Cross compiling KDE / Nokia N900

Alexander Neundorf neundorf at kde.org
Wed Dec 23 15:28:18 CET 2009


On Wednesday 23 December 2009, Pino Toscano wrote:
> Alle mercoledì 23 dicembre 2009, Alexander Neundorf ha scritto:
...
> > and you have CMAKE_SYSTEM_NAME (target host) and CMAKE_HOST_SYSTEM_NAME
> >  (build host), if not cross compiling both are the same.
>
> I know cmake can do cross compiling this way (I do that at work), but it's
> far from being pain-free.

Can you please share your experiences, what works nice, what could need 
improvement, what doesn't work ?

...
> Those points are valid, although there cold be situations where you want to
> do that anyway: for example, a small program that #include some
> version.h-like header, and outputs different stuff depending on different
> #if VERSION_MAJOR > 4 ... #elif VERSION_MAJOR > 2 ... etc. This is so
> simple no compiler/toolchain could get it wrong.

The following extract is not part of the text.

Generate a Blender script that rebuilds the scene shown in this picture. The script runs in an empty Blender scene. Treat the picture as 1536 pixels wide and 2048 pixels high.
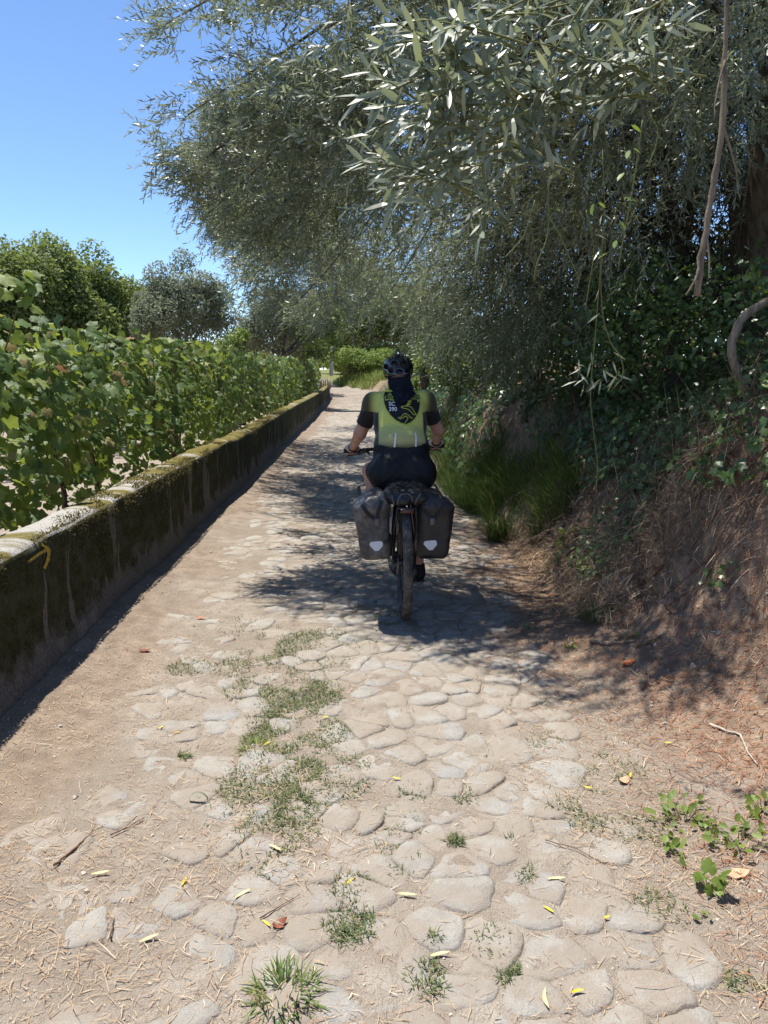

Yes, there are probably situations where it would work, but since it wouldn't 
work in general, cmake AFAIK will not support this, since every case where it 
then does not work may get reported as a bug.
(something which doesn't always work but only in most cases is considered 
broken by Kitware)

> Furthermore, there's still the other case of usefulness for having build
> and host compilers separated:
> > > This would have the advantage I could force the use of the build
> > > compiler for intermediate build steps, for example a custom target
> > > which has to compile some executable and run it to get the input files
> > > for other targets.

Yes.
The issue with this is that right now it is one of the basic assumptions of 
cmake that you have _one_ compiler doing one build.
E.g. the CMakeCache.txt is valid for just one compiler. Everything contained 
in it can potentially be wrong for a second compiler for the same language.
So, adding this capability to cmake would be AFAICT a _lot_ of work.